Thanks to Bobby Muller, I had the pleasure of meeting Bruce Springsteen on Monday. Bobby and I got to sit in on a practice session of Bruce & The E Street Band for the Vote For Change tour. It was pretty much the greatest thing ever. They were practicing in the empty Convention Hall in Asbury Park, New Jersey. I am, quite frankly, speechless. Greatest. Day. Ever.
September 29, 2004 at 1:50 pm
did you read his interview with jann wenner, republished from rolling stone and in the ny times and salon.com? fantastic interview.
http://salon.com/news/feature/2004/09/28/springsteen_interview/index.html
one part that stuck out for me:
Your audience invests a lot in you, a very personal investment. There is nothing more personal, in some ways, than the music people listen to. I know from my own experience how you identify and relate to the person singing. You have put your fingerprints on their imagination. That is very, very intimate. When something cracks the mirror, it can be hard for the fan who you have asked to identify with you.

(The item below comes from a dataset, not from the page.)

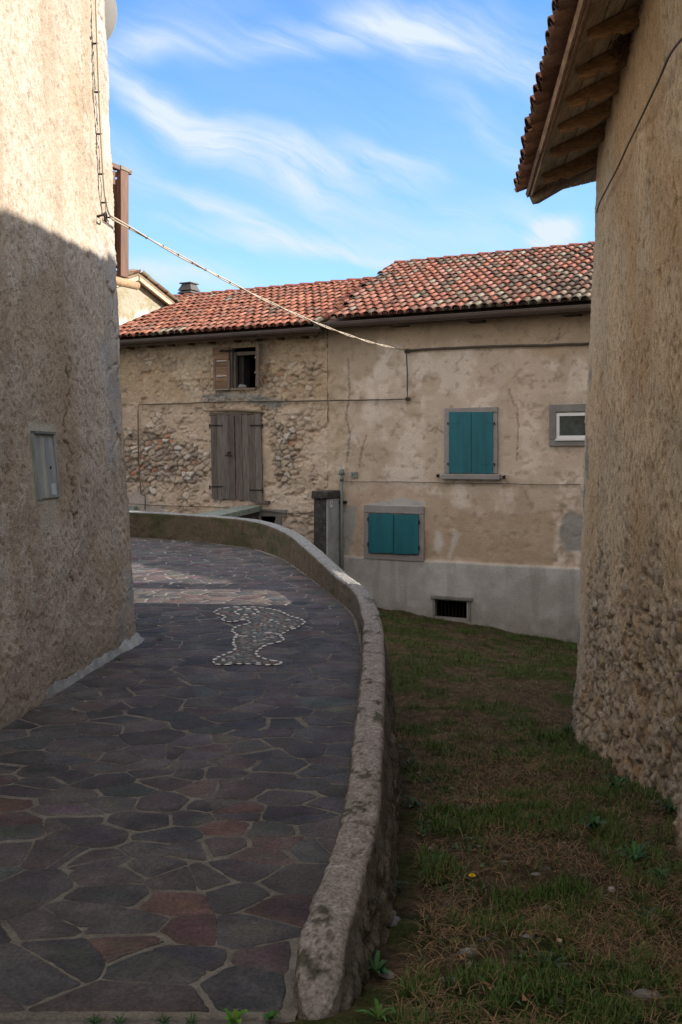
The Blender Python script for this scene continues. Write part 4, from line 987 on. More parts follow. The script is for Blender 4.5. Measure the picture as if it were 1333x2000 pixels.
def deck(mbx, u0, u1, v0, z0, L_, th=.06):
    o = Vector((0, v0, z0 - ZB)); vs = []
    for u in (u0, u1):
        for (b, n) in ((0, 0), (L_, 0), (L_, -th), (0, -th)): vs.append(o + Az * u + Bz * b + Nz * n)
    mbx.add(vs, [(0, 1, 2, 3), (7, 6, 5, 4), (0, 4, 5, 1), (1, 5, 6, 2), (2, 6, 7, 3), (3, 7, 4, 0)], (.10, .07, .05))
def back_slope(mbx, u0, u1, v1, z1, L_):
    o = Vector((0, v1, z1 - ZB)); vs = [o + Az * u + Vector((0, ca_, -sa_)) * b for u in (u0, u1) for b in (0, L_)]
    mbx.add(vs, [(0, 1, 3, 2)], (.28, .13, .09))
EL = (-.30, 2.30); ER = (-.30, 2.35)
Ll = 3.3 / ca_; Lr = 4.42 / ca_
mb = MB(); deck(mb, -5.75, .10, EL[0], EL[1], Ll); back_slope(mb, -5.75, .1, EL[0] + 3.3, EL[1] + 3.3 * tp, 3.6); rl = mb.build('roof', M['tile_shade'], sh, col=True)
tiles('roof_tiles', rl, M['tile'], Vector((0, EL[0] - .05, EL[1] - ZB + .005)), Az, Bz, Nz, -5.70, .05, Ll, .165, .31, col_l, keepf=lambda a, b: a > -5.12 or b > 2.75, r0=.079, r1=.063, seed=21)
mb = MB(); deck(mb, .0, 9.6, ER[0], ER[1], Lr); back_slope(mb, -.0, 9.6, ER[0] + 4.42, ER[1] + 4.42 * tp, 5); rr_ = mb.build('roof', M['tile_shade'], ph, col=True)
tiles('roof_tiles', rr_, M['tile'], Vector((0, ER[0] - .05, ER[1] - ZB + .03)), Az, Bz, Nz, -.02, 9.5, Lr, .165, .31, col_r, r0=.079, r1=.063, seed=22, keepf=lambda a, b: a > .25 - b * .12)
# extra lap of tiles following the slanting verge, left of the right roof
tiles('verge_tiles', rr_, M['tile'], Vector((0, ER[0] - .05, ER[1] - ZB + .03)), Az, Bz, Nz, -.56, -.02, Lr, .165, .31, col_r, r0=.079, r1=.063, seed=23, keepf=lambda a, b: a > .15 - b * .15)
def ridge(name, par, u0, u1, v, z):
    mb = MB(); u = u0; k = 0
    while u < u1:
        L_ = .42; vs = []
        for (uu, r, dz) in ((u, .12, .02), (u + L_, .10, 0)):
            for t in range(7):
                w = math.pi * t / 6; vs.append((uu, v + r * 1.15 * math.cos(w), z - ZB + dz + r * .72 * math.sin(w)))
        mb.add(vs, [(t, t + 1, 7 + t + 1, 7 + t) for t in range(6)] + [tuple(range(7))], (R.uniform(.26, .34), .095, .065)); u += .385
    return mb.build(name, M['tile_shade'], par, col=True)
ridge('ridge_tiles', rl, -5.72, .05, EL[0] + 3.3, EL[1] + 3.3 * tp + .05); ridge('ridge_tiles', rr_, -.50, 9.4, ER[0] + 4.42, ER[1] + 4.42 * tp + .07)
# gutters: half-round trough with brackets
def gutter(par, u0, u1, v, z, dz=0., r=.062):
    mb = MB(); n = 10; us_ = np.linspace(u0, u1, 12); vs = []
    for u in us_:
        zz_ = z - ZB + dz * (u - u0) / (u1 - u0)
        for rad in (r, r - .005):
            for t in range(n): w = math.pi + math.pi * t / (n - 1); vs.append((u, v + rad * math.cos(w), zz_ + rad * math.sin(w) * 1.1))
    m = 2 * n; fs = []
    for i in range(len(us_) - 1):
        for t in range(n - 1): fs += [(i * m + t, i * m + t + 1, (i + 1) * m + t + 1, (i + 1) * m + t), (i * m + n + t, i * m + n + t + 1, (i + 1) * m + n + t + 1, (i + 1) * m + n + t)]
        fs += [(i * m, i * m + n, (i + 1) * m + n, (i + 1) * m), (i * m + n - 1, i * m + m - 1, (i + 1) * m + m - 1, (i + 1) * m + n - 1)]
    for i in (0, len(us_) - 1): fs += [(i * m + t, i * m + t + 1, i * m + n + t + 1, i * m + n + t) for t in range(n - 1)] + [tuple(i * m + t for t in range(n))]
    mb.add(vs, fs); g = mb.build('gutter', M['gutter'], par)
    mb = MB(); mb.tube([(u0, v - r, z - ZB + .004), (u1, v - r, z - ZB + dz + .004)], .008, 6)
    u = u0 + .3
    while u < u1: mb.box(u, u + .025, v - r - .004, v + r, z - ZB - r * 1.12 + dz * (u - u0) / (u1 - u0), z - ZB - r * 1.1 + dz * (u - u0) / (u1 - u0) + .004); mb.box(u, u + .02, v - r - .006, v - r + .002, z - ZB - .03 + dz * (u - u0) / (u1 - u0), z - ZB + .012 + dz * (u - u0) / (u1 - u0)); u += .62
    mb.build('gutter_brackets', M['gutter'], g)
    return g
gutter(rl, -5.2, .10, -.40, 2.265, .0, .058); gutter(rr_, -.02, 9.5, -.41, 2.33, -.01, .07)
mb = MB()                                           # eave timbers in the shadow under the roof
mb.box(-5.2, -.02, -.30, -.27, 4.76, 4.885, col=(.10, .07, .045)); u = -5.1
while u < -.1: mb.box(u, u + .09, -.27, .02, 4.74, 4.86, col=(.14, .095, .06)); u += R.uniform(.45, .6)
mb.box(-5.2, -.02, -.268, -.02, 4.862, 4.885, col=(.12, .085, .06)); mb.build('eave_timbers', M['oldwood'], rl, col=True)
mb = MB(); mb.box(.0, 9.5, -.31, -.285, 4.83, 4.93, col=(.11, .08, .06)); mb.box(.0, 9.5, -.284, -.03, 4.90, 4.93, col=(.16, .12, .09))
for u in (1.35, 2.75, 4.35): mb.box(u, u + .26, -.29, .03, 4.83, 4.895, col=(.06, .045, .035), jit=.01)
mb.build('eave_timbers', M['oldwood'], rr_, col=True)
# chimney on the stone house
mb = MB(); u, v, z0 = -5.42, 3.22, 6.05; rg = Matrix.Translation((u, v, 0))
mb.box(-.155, .155, -.155, .155, z0, z0 + .20, M=rg); ch = mb.build('chimney', M['cowl'], rl)
for k in range(4):
    mb = MB(); z = z0 + .20 + k * .072; r0_, r1_ = (.205, .165) if k < 3 else (.19, .12)
    hh = .05 if k < 3 else .15
    vs = [(-r0_, -r0_, z), (r0_, -r0_, z), (r0_, r0_, z), (-r0_, r0_, z), (-r1_, -r1_, z + hh), (r1_, -r1_, z + hh), (r1_, r1_, z + hh), (-r1_, r1_, z + hh)]
    mb.add([rg @ Vector(q) for q in vs], [(0, 1, 5, 4), (1, 2, 6, 5), (2, 3, 7, 6), (3, 0, 4, 7), (4, 5, 6, 7), (3, 2, 1, 0)]); mb.build('cowl_ring', M['cowl'], ch)
mb = MB(); mb.box(-.11, .11, -.11, .11, z0 + .2, z0 + .44, M=rg); mb.build('flue', M['iron'], ch)
mb = MB(); mb.box(-.165, .165, -.165, .165, z0 + .575, z0 + .60, M=rg); mb.build('cowl_cap', M['cowl'], ch)

# gabled house to the left, behind the balcony
gh = house_empty('gabled_house', -5.2, .9, -2.6, 'sunlit yellowish plastered gable with pale verge board behind the balcony')
RZ = 3.83 - ZB; sl = .36
n_u = axis([(-1.4, 1.5, .02)]); n_z = axis([(1.2, RZ, .02)])
Vg, Zg = np.meshgrid(n_u, n_z, indexing='ij'); roofz = RZ - np.abs(Vg) * sl - .05; Zg2 = np.minimum(Zg, roofz)
nm = fbm(Vg * 7, Zg * 7, 4, 53) - .5; nf = fbm(Vg * 30, Zg * 30, 3, 5) - .5
pc = np.zeros(Vg.shape + (3,)) + np.array([.32, .29, .225]); pc = mixc(pc, (.27, .24, .16), sst(.0, .15, nm)); tl_ = sst(.30, .10, Zg2 - (4.885 + (Vg + 1.2) * .40) + nm * .4); pc = mixc(pc, (.50, .49, .45), tl_ * .8)
pc = mixc(pc, (.34, .17, .11), sst(.12, .05, np.hypot(Vg - 1.3, (Zg2 - 5.75))) * .8)
grid_mesh('gable_wall', np.stack([.01 + nf * .02 + nm * .02, Vg, Zg2], -1), M['render'], gh, pc)
mb = MB(); mb.box(-4, -.02, -1.3, 1.4, 0, RZ - .75); mb.build('inner_walls', M['cement'], gh)
mb = MB()  # ridge and hip caps added out of view to raise and smooth the shadow edge
for sgn in (1, -1):
    L_ = 1.62
    vs = [(u, sgn * v, RZ - v * sl + dz) for u in (-4.2, .17) for v in (0, L_) for dz in (0.0, .05)]
    mb.add(vs, [(0, 1, 3, 2), (4, 6, 7, 5), (0, 4, 5, 1), (2, 3, 7, 6), (0, 2, 6, 4), (1, 5, 7, 3)], (.20, .15, .10))
gr_ = mb.build('roof', M['oldwood'], gh, col=True)
mb = MB()  # ridge and hip caps added out of view to raise and smooth the shadow edge
for sgn in (1, -1):
    vs = [(u, sgn * v, RZ - v * sl + dz) for u in (.10, .175) for v in (.02, 1.60) for dz in (-.10, -.01)]
    mb.add(vs, [(0, 1, 3, 2), (4, 6, 7, 5), (0, 4, 5, 1), (2, 3, 7, 6), (0, 2, 6, 4), (1, 5, 7, 3)], (.44, .36, .26))
mb.build('verge_board', M['oldwood'], gr_, col=True)
cg = math.cos(math.atan(sl)); sg = math.sin(math.atan(sl))
tiles('roof_tiles', gr_, M['tile'], Vector((-4.1, 1.66, RZ - 1.66 * sl + .05)), Vector((1, 0, 0)), Vector((0, -cg, sg)), Vector((0, sg, cg)), 0, 4.35, 1.7, .19, .36, col_r, seed=31, seg=6)
tiles('roof_tiles', gr_, M['tile'], Vector((-4.1, -1.66, RZ - 1.66 * sl + .05)), Vector((1, 0, 0)), Vector((0, cg, sg)), Vector((0, -sg, cg)), 0, 4.35, 1.7, .19, .36, col_r, seed=32, seg=6)

def text_mesh(name, cu):
    t = bpy.data.objects.new(name + '_text', cu); C.objects.link(t); bpy.context.view_layer.update()
    me = bpy.data.meshes.new_from_object(t.evaluated_get(bpy.context.evaluated_depsgraph_get())); bpy.data.objects.remove(t)
    o = bpy.data.objects.new(name, me); me.materials.clear(); C.objects.link(o); return o

# ------------------------------------------------------------------ openings, shutters, stonework of the back houses (parts)
def hb(mbx, x0, y0, x1, y1, v0, v1, col=(1, 1, 1), bev=.004, jit=0., ref=None):
    """box covering photo rectangle x0..x1, y0..y1 on the facade, between depths v0 (front, negative = proud) and v1"""
    a, b, c, d = ref or rect(x0, y0, x1, y1, v0); mbx.box(a, b, v0, v1, c - ZB, d - ZB, col=col, bev=bev, jit=jit); return mbx
# big upper window with teal shutters
win = MB(); 
for r_ in ((868, 796, 972, 805.5), (868, 806, 877.5, 925), (963, 806, 972, 925)): hb(win, *r_, -.040, .02)
w1 = win.build('window', M['stone'], ph)
mb = MB(); hb(mb, 862, 926, 976, 937, -.10, .02, bev=.012); mb.build('sill', M['stone'], w1)
def shutter(par, x0, y0, x1, y1, planks, v=-.055, hinge='l', hy=(), iron=True):
    mb = MB(); w = (x1 - x0) / planks
    for k in range(planks): hb(mb, x0 + k * w, y0, x0 + (k + 1) * w - .04, y1, v, v + .03, bev=.0012)
    s = mb.build('shutter', M['teal'], par)
    for y in hy:
        m2 = MB(); a = rect(x0 - 2 if hinge == 'l' else x1 - 24, y - .9, x0 + 22 if hinge == 'l' else x1 + 2, y + .9, v - .006)
        hb(m2, 0, 0, 0, 0, v - .006, v - .001, bev=.0, ref=a); m2.build('strap_hinge', M['teal'], s)
        m2 = MB(); q = hp((x0 - 2.5) if hinge == 'l' else (x1 + 3), y, v); m2.tube([(q[0], v + .005, q[1] - ZB - .03), (q[0], v + .005, q[1] - ZB + .012)], .011, 6); m2.tube([(q[0], v + .005, q[1] - ZB), (q[0], .02, q[1] - ZB)], .008, 6)
        m2.build('hinge_pin', M['iron'], s)
    return s
shutter(w1, 877.5, 804.5, 920.3, 924, 3, hinge='l', hy=(826, 905)); shutter(w1, 921.2, 804.5, 963.0, 925, 3, hinge='r', hy=(826, 906))
for (x, y) in ((855, 929), (984, 932)):
    q = hp(x, y, -.06); mb = MB(); mb.box(q[0] - .02, q[0] + .02, -.06, -.03, q[1] - ZB - .03, q[1] - ZB + .02, jit=.006); mb.tube([(q[0], -.05, q[1] - ZB), (q[0], .03, q[1] - ZB)], .01, 6)
    mb.tube([(q[0] - .02, -.065, q[1] - ZB + .01), (q[0] + .04, -.075, q[1] - ZB + .025)], .009, 6); mb.build('shutter_catch', M['iron'], w1)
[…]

Pop musicians live in the world of symbology. You live and die by the symbol in many ways. You serve at the behest of your audience’s imagination. It’s a complicated relationship. So you’re asking people to welcome the complexity in the interest of fuller and more honest communication.
The audience and the artist are valuable to one another as long as you can look out there and see yourself, and they look back and see themselves. That’s asking quite a bit, but that is what happens. When that bond is broken, by your own individual beliefs, personal thoughts or personal actions, it can make people angry. As simple as that. You’re asking for a broader, more complicated relationship with the members of your audience than possibly you’ve had in the past.
September 30, 2004 at 10:24 pm
“Pop musicians live in the world of symbology.” I’ve always been curious at the anger people displayed when they visited us when we were living overseas as diplomats and we didn’t fit their image of what we should be, when the embassy wasn’t what they thought it should have been. They insisted rather on believing that we were hiding it from them. or lying! Amazing. But this is the clue: we were living in a world of symbology. As are priests. (and they turn out, many of them, not to be as holy as we thought they should be.)